» **Exercise prompt**
Repeat the whole listing exactly as written.

» **Stored data**
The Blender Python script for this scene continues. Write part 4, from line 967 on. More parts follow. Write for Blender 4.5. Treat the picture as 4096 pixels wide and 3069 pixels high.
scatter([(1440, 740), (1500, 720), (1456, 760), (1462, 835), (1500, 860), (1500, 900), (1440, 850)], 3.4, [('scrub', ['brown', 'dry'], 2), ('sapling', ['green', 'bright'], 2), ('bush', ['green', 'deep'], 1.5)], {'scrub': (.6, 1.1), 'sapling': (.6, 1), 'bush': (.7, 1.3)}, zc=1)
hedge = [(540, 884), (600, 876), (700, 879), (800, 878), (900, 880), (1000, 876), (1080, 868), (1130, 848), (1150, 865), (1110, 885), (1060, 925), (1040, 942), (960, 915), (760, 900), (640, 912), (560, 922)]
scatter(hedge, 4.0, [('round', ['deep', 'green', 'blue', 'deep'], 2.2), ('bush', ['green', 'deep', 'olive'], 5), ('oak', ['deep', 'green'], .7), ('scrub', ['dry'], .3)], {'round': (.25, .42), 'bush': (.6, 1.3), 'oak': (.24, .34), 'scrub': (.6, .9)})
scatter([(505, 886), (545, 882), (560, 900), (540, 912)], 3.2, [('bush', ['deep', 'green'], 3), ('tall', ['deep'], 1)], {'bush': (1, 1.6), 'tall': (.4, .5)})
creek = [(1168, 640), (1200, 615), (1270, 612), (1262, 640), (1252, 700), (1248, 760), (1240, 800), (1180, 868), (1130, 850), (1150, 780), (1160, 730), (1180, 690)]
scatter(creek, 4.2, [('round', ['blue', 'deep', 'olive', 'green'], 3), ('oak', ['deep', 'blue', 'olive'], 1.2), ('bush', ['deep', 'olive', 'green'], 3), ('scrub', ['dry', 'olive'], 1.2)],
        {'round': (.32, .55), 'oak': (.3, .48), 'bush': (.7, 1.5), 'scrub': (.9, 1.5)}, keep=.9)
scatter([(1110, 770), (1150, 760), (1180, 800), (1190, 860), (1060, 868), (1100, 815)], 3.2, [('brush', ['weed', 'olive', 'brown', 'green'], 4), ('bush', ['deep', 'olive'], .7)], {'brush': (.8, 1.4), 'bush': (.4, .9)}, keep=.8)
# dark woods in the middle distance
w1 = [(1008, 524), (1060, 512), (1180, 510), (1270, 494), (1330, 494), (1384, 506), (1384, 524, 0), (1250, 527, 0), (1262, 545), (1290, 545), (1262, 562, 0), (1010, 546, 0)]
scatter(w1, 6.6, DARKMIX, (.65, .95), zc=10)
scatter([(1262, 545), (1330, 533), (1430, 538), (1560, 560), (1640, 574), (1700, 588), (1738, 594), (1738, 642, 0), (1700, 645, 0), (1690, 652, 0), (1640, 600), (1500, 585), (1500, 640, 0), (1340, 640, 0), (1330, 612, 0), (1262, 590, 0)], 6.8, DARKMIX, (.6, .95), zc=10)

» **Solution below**
The Blender Python script for this scene continues. Write part 4, from line 967 on. More parts follow. Write for Blender 4.5. Treat the picture as 4096 pixels wide and 3069 pixels high.
scatter([(1440, 740), (1500, 720), (1456, 760), (1462, 835), (1500, 860), (1500, 900), (1440, 850)], 3.4, [('scrub', ['brown', 'dry'], 2), ('sapling', ['green', 'bright'], 2), ('bush', ['green', 'deep'], 1.5)], {'scrub': (.6, 1.1), 'sapling': (.6, 1), 'bush': (.7, 1.3)}, zc=1)
hedge = [(540, 884), (600, 876), (700, 879), (800, 878), (900, 880), (1000, 876), (1080, 868), (1130, 848), (1150, 865), (1110, 885), (1060, 925), (1040, 942), (960, 915), (760, 900), (640, 912), (560, 922)]
scatter(hedge, 4.0, [('round', ['deep', 'green', 'blue', 'deep'], 2.2), ('bush', ['green', 'deep', 'olive'], 5), ('oak', ['deep', 'green'], .7), ('scrub', ['dry'], .3)], {'round': (.25, .42), 'bush': (.6, 1.3), 'oak': (.24, .34), 'scrub': (.6, .9)})
scatter([(505, 886), (545, 882), (560, 900), (540, 912)], 3.2, [('bush', ['deep', 'green'], 3), ('tall', ['deep'], 1)], {'bush': (1, 1.6), 'tall': (.4, .5)})
creek = [(1168, 640), (1200, 615), (1270, 612), (1262, 640), (1252, 700), (1248, 760), (1240, 800), (1180, 868), (1130, 850), (1150, 780), (1160, 730), (1180, 690)]
scatter(creek, 4.2, [('round', ['blue', 'deep', 'olive', 'green'], 3), ('oak', ['deep', 'blue', 'olive'], 1.2), ('bush', ['deep', 'olive', 'green'], 3), ('scrub', ['dry', 'olive'], 1.2)],
        {'round': (.32, .55), 'oak': (.3, .48), 'bush': (.7, 1.5), 'scrub': (.9, 1.5)}, keep=.9)
scatter([(1110, 770), (1150, 760), (1180, 800), (1190, 860), (1060, 868), (1100, 815)], 3.2, [('brush', ['weed', 'olive', 'brown', 'green'], 4), ('bush', ['deep', 'olive'], .7)], {'brush': (.8, 1.4), 'bush': (.4, .9)}, keep=.8)
# dark woods in the middle distance
w1 = [(1008, 524), (1060, 512), (1180, 510), (1270, 494), (1330, 494), (1384, 506), (1384, 524, 0), (1250, 527, 0), (1262, 545), (1290, 545), (1262, 562, 0), (1010, 546, 0)]
scatter(w1, 6.6, DARKMIX, (.65, .95), zc=10)
scatter([(1262, 545), (1330, 533), (1430, 538), (1560, 560), (1640, 574), (1700, 588), (1738, 594), (1738, 642, 0), (1700, 645, 0), (1690, 652, 0), (1640, 600), (1500, 585), (1500, 640, 0), (1340, 640, 0), (1330, 612, 0), (1262, 590, 0)], 6.8, DARKMIX, (.6, .95), zc=10)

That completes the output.